# [EXERCISE]
Return each line of the material verbatim.

# [DATASET CONTENT]
────

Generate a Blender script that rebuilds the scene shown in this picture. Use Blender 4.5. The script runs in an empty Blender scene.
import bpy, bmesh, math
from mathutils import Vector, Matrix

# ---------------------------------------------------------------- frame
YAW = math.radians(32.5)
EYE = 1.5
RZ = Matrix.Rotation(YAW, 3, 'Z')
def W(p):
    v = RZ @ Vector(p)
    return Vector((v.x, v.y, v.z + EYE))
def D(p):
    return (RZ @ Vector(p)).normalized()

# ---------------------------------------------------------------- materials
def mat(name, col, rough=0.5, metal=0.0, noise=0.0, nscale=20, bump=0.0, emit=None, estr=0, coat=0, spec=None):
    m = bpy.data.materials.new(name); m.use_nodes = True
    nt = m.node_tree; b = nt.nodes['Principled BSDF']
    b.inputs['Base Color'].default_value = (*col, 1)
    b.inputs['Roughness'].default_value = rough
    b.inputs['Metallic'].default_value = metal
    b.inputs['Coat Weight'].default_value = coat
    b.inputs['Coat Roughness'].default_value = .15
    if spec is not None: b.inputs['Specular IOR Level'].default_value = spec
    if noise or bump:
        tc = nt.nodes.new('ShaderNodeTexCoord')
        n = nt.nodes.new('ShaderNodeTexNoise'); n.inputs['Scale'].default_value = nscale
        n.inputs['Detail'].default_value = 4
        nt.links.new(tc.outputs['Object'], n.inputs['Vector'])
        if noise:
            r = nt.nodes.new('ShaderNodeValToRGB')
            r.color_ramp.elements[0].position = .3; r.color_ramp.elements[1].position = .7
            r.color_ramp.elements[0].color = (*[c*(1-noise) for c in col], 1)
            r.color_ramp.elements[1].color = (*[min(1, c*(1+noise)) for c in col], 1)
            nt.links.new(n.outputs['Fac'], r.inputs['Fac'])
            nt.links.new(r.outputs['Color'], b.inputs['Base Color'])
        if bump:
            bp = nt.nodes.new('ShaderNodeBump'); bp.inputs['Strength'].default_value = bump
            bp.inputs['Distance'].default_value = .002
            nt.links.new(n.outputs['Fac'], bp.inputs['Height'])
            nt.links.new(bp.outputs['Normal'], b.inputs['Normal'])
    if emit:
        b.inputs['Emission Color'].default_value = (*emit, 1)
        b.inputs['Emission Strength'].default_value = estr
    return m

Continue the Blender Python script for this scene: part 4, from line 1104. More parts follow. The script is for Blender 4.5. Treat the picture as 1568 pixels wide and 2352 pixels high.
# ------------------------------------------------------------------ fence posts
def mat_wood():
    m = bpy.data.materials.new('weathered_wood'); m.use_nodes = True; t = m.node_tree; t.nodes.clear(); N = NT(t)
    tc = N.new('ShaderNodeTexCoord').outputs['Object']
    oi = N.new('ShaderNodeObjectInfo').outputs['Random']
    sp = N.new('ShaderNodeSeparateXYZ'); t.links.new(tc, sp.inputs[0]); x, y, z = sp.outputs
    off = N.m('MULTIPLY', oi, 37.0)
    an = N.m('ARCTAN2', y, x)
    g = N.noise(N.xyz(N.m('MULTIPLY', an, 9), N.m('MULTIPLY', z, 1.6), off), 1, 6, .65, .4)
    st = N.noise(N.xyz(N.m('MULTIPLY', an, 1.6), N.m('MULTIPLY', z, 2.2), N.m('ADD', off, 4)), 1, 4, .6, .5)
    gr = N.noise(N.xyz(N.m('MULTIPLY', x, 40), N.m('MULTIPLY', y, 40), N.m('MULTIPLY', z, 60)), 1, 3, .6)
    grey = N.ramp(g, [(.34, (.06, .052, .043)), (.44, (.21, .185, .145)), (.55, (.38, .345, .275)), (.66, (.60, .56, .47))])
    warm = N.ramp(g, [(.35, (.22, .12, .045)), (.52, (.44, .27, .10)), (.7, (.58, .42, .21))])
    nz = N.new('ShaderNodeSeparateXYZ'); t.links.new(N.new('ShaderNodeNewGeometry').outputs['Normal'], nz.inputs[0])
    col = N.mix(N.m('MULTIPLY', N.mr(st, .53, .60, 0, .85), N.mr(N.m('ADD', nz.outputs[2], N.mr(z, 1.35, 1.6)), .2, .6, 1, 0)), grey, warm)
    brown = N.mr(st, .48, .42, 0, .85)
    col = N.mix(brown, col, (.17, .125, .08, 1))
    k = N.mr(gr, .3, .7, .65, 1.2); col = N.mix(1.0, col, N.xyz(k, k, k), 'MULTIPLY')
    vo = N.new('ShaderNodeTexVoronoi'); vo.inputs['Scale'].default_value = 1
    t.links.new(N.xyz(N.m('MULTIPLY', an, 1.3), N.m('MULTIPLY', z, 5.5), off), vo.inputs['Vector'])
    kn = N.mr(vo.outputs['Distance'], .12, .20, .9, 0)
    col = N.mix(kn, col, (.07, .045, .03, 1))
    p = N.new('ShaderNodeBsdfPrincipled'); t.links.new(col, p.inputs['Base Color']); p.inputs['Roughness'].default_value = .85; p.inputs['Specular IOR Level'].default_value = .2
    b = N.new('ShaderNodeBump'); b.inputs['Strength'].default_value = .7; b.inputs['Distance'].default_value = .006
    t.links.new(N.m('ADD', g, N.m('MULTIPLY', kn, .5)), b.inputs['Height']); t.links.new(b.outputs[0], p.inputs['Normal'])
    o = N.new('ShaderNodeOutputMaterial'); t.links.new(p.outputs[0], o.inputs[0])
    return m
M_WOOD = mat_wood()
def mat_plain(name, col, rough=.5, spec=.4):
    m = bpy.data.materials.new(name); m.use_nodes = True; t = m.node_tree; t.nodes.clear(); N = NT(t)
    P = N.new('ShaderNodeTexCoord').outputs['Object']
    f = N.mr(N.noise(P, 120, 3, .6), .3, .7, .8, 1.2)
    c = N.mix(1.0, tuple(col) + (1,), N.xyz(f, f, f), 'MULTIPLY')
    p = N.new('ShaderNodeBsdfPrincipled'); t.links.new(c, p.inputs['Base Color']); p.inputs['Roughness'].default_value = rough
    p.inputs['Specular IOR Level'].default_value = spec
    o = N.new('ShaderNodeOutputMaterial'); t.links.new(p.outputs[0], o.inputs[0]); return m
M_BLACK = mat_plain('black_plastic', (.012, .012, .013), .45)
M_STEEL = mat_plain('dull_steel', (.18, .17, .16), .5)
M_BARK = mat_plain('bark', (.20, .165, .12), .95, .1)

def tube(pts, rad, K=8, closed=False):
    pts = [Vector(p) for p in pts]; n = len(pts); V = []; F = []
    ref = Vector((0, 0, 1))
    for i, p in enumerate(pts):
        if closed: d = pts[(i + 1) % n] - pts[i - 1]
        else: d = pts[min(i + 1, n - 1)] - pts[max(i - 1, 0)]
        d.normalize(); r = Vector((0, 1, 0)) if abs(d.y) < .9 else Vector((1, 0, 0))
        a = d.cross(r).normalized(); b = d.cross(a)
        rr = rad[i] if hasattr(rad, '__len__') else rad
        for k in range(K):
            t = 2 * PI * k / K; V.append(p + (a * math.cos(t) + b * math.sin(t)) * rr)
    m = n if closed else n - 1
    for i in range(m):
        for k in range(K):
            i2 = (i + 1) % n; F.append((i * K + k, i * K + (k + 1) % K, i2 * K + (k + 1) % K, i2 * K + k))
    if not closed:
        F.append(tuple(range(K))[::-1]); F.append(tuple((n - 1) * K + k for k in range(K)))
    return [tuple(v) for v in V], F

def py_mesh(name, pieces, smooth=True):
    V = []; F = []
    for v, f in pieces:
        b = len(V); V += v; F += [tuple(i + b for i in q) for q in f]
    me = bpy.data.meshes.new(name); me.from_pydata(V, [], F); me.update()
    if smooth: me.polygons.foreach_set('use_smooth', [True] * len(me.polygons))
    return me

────

# [TASK SOLUTION]
Generate a Blender script that rebuilds the scene shown in this picture. Use Blender 4.5. The script runs in an empty Blender scene.
import bpy, bmesh, math
from mathutils import Vector, Matrix

# ---------------------------------------------------------------- frame
YAW = math.radians(32.5)
EYE = 1.5
RZ = Matrix.Rotation(YAW, 3, 'Z')
def W(p):
    v = RZ @ Vector(p)
    return Vector((v.x, v.y, v.z + EYE))
def D(p):
    return (RZ @ Vector(p)).normalized()

# ---------------------------------------------------------------- materials
def mat(name, col, rough=0.5, metal=0.0, noise=0.0, nscale=20, bump=0.0, emit=None, estr=0, coat=0, spec=None):
    m = bpy.data.materials.new(name); m.use_nodes = True
    nt = m.node_tree; b = nt.nodes['Principled BSDF']
    b.inputs['Base Color'].default_value = (*col, 1)
    b.inputs['Roughness'].default_value = rough
    b.inputs['Metallic'].default_value = metal
    b.inputs['Coat Weight'].default_value = coat
    b.inputs['Coat Roughness'].default_value = .15
    if spec is not None: b.inputs['Specular IOR Level'].default_value = spec
    if noise or bump:
        tc = nt.nodes.new('ShaderNodeTexCoord')
        n = nt.nodes.new('ShaderNodeTexNoise'); n.inputs['Scale'].default_value = nscale
        n.inputs['Detail'].default_value = 4
        nt.links.new(tc.outputs['Object'], n.inputs['Vector'])
        if noise:
            r = nt.nodes.new('ShaderNodeValToRGB')
            r.color_ramp.elements[0].position = .3; r.color_ramp.elements[1].position = .7
            r.color_ramp.elements[0].color = (*[c*(1-noise) for c in col], 1)
            r.color_ramp.elements[1].color = (*[min(1, c*(1+noise)) for c in col], 1)
            nt.links.new(n.outputs['Fac'], r.inputs['Fac'])
            nt.links.new(r.outputs['Color'], b.inputs['Base Color'])
        if bump:
            bp = nt.nodes.new('ShaderNodeBump'); bp.inputs['Strength'].default_value = bump
            bp.inputs['Distance'].default_value = .002
            nt.links.new(n.outputs['Fac'], bp.inputs['Height'])
            nt.links.new(bp.outputs['Normal'], b.inputs['Normal'])
    if emit:
        b.inputs['Emission Color'].default_value = (*emit, 1)
        b.inputs['Emission Strength'].default_value = estr
    return m

Continue the Blender Python script for this scene: part 4, from line 1104. More parts follow. The script is for Blender 4.5. Treat the picture as 1568 pixels wide and 2352 pixels high.
# ------------------------------------------------------------------ fence posts
def mat_wood():
    m = bpy.data.materials.new('weathered_wood'); m.use_nodes = True; t = m.node_tree; t.nodes.clear(); N = NT(t)
    tc = N.new('ShaderNodeTexCoord').outputs['Object']
    oi = N.new('ShaderNodeObjectInfo').outputs['Random']
    sp = N.new('ShaderNodeSeparateXYZ'); t.links.new(tc, sp.inputs[0]); x, y, z = sp.outputs
    off = N.m('MULTIPLY', oi, 37.0)
    an = N.m('ARCTAN2', y, x)
    g = N.noise(N.xyz(N.m('MULTIPLY', an, 9), N.m('MULTIPLY', z, 1.6), off), 1, 6, .65, .4)
    st = N.noise(N.xyz(N.m('MULTIPLY', an, 1.6), N.m('MULTIPLY', z, 2.2), N.m('ADD', off, 4)), 1, 4, .6, .5)
    gr = N.noise(N.xyz(N.m('MULTIPLY', x, 40), N.m('MULTIPLY', y, 40), N.m('MULTIPLY', z, 60)), 1, 3, .6)
    grey = N.ramp(g, [(.34, (.06, .052, .043)), (.44, (.21, .185, .145)), (.55, (.38, .345, .275)), (.66, (.60, .56, .47))])
    warm = N.ramp(g, [(.35, (.22, .12, .045)), (.52, (.44, .27, .10)), (.7, (.58, .42, .21))])
    nz = N.new('ShaderNodeSeparateXYZ'); t.links.new(N.new('ShaderNodeNewGeometry').outputs['Normal'], nz.inputs[0])
    col = N.mix(N.m('MULTIPLY', N.mr(st, .53, .60, 0, .85), N.mr(N.m('ADD', nz.outputs[2], N.mr(z, 1.35, 1.6)), .2, .6, 1, 0)), grey, warm)
    brown = N.mr(st, .48, .42, 0, .85)
    col = N.mix(brown, col, (.17, .125, .08, 1))
    k = N.mr(gr, .3, .7, .65, 1.2); col = N.mix(1.0, col, N.xyz(k, k, k), 'MULTIPLY')
    vo = N.new('ShaderNodeTexVoronoi'); vo.inputs['Scale'].default_value = 1
    t.links.new(N.xyz(N.m('MULTIPLY', an, 1.3), N.m('MULTIPLY', z, 5.5), off), vo.inputs['Vector'])
    kn = N.mr(vo.outputs['Distance'], .12, .20, .9, 0)
    col = N.mix(kn, col, (.07, .045, .03, 1))
    p = N.new('ShaderNodeBsdfPrincipled'); t.links.new(col, p.inputs['Base Color']); p.inputs['Roughness'].default_value = .85; p.inputs['Specular IOR Level'].default_value = .2
    b = N.new('ShaderNodeBump'); b.inputs['Strength'].default_value = .7; b.inputs['Distance'].default_value = .006
    t.links.new(N.m('ADD', g, N.m('MULTIPLY', kn, .5)), b.inputs['Height']); t.links.new(b.outputs[0], p.inputs['Normal'])
    o = N.new('ShaderNodeOutputMaterial'); t.links.new(p.outputs[0], o.inputs[0])
    return m
M_WOOD = mat_wood()
def mat_plain(name, col, rough=.5, spec=.4):
    m = bpy.data.materials.new(name); m.use_nodes = True; t = m.node_tree; t.nodes.clear(); N = NT(t)
    P = N.new('ShaderNodeTexCoord').outputs['Object']
    f = N.mr(N.noise(P, 120, 3, .6), .3, .7, .8, 1.2)
    c = N.mix(1.0, tuple(col) + (1,), N.xyz(f, f, f), 'MULTIPLY')
    p = N.new('ShaderNodeBsdfPrincipled'); t.links.new(c, p.inputs['Base Color']); p.inputs['Roughness'].default_value = rough
    p.inputs['Specular IOR Level'].default_value = spec
    o = N.new('ShaderNodeOutputMaterial'); t.links.new(p.outputs[0], o.inputs[0]); return m
M_BLACK = mat_plain('black_plastic', (.012, .012, .013), .45)
M_STEEL = mat_plain('dull_steel', (.18, .17, .16), .5)
M_BARK = mat_plain('bark', (.20, .165, .12), .95, .1)

def tube(pts, rad, K=8, closed=False):
    pts = [Vector(p) for p in pts]; n = len(pts); V = []; F = []
    ref = Vector((0, 0, 1))
    for i, p in enumerate(pts):
        if closed: d = pts[(i + 1) % n] - pts[i - 1]
        else: d = pts[min(i + 1, n - 1)] - pts[max(i - 1, 0)]
        d.normalize(); r = Vector((0, 1, 0)) if abs(d.y) < .9 else Vector((1, 0, 0))
        a = d.cross(r).normalized(); b = d.cross(a)
        rr = rad[i] if hasattr(rad, '__len__') else rad
        for k in range(K):
            t = 2 * PI * k / K; V.append(p + (a * math.cos(t) + b * math.sin(t)) * rr)
    m = n if closed else n - 1
    for i in range(m):
        for k in range(K):
            i2 = (i + 1) % n; F.append((i * K + k, i * K + (k + 1) % K, i2 * K + (k + 1) % K, i2 * K + k))
    if not closed:
        F.append(tuple(range(K))[::-1]); F.append(tuple((n - 1) * K + k for k in range(K)))
    return [tuple(v) for v in V], F

def py_mesh(name, pieces, smooth=True):
    V = []; F = []
    for v, f in pieces:
        b = len(V); V += v; F += [tuple(i + b for i in q) for q in f]
    me = bpy.data.meshes.new(name); me.from_pydata(V, [], F); me.update()
    if smooth: me.polygons.foreach_set('use_smooth', [True] * len(me.polygons))
    return me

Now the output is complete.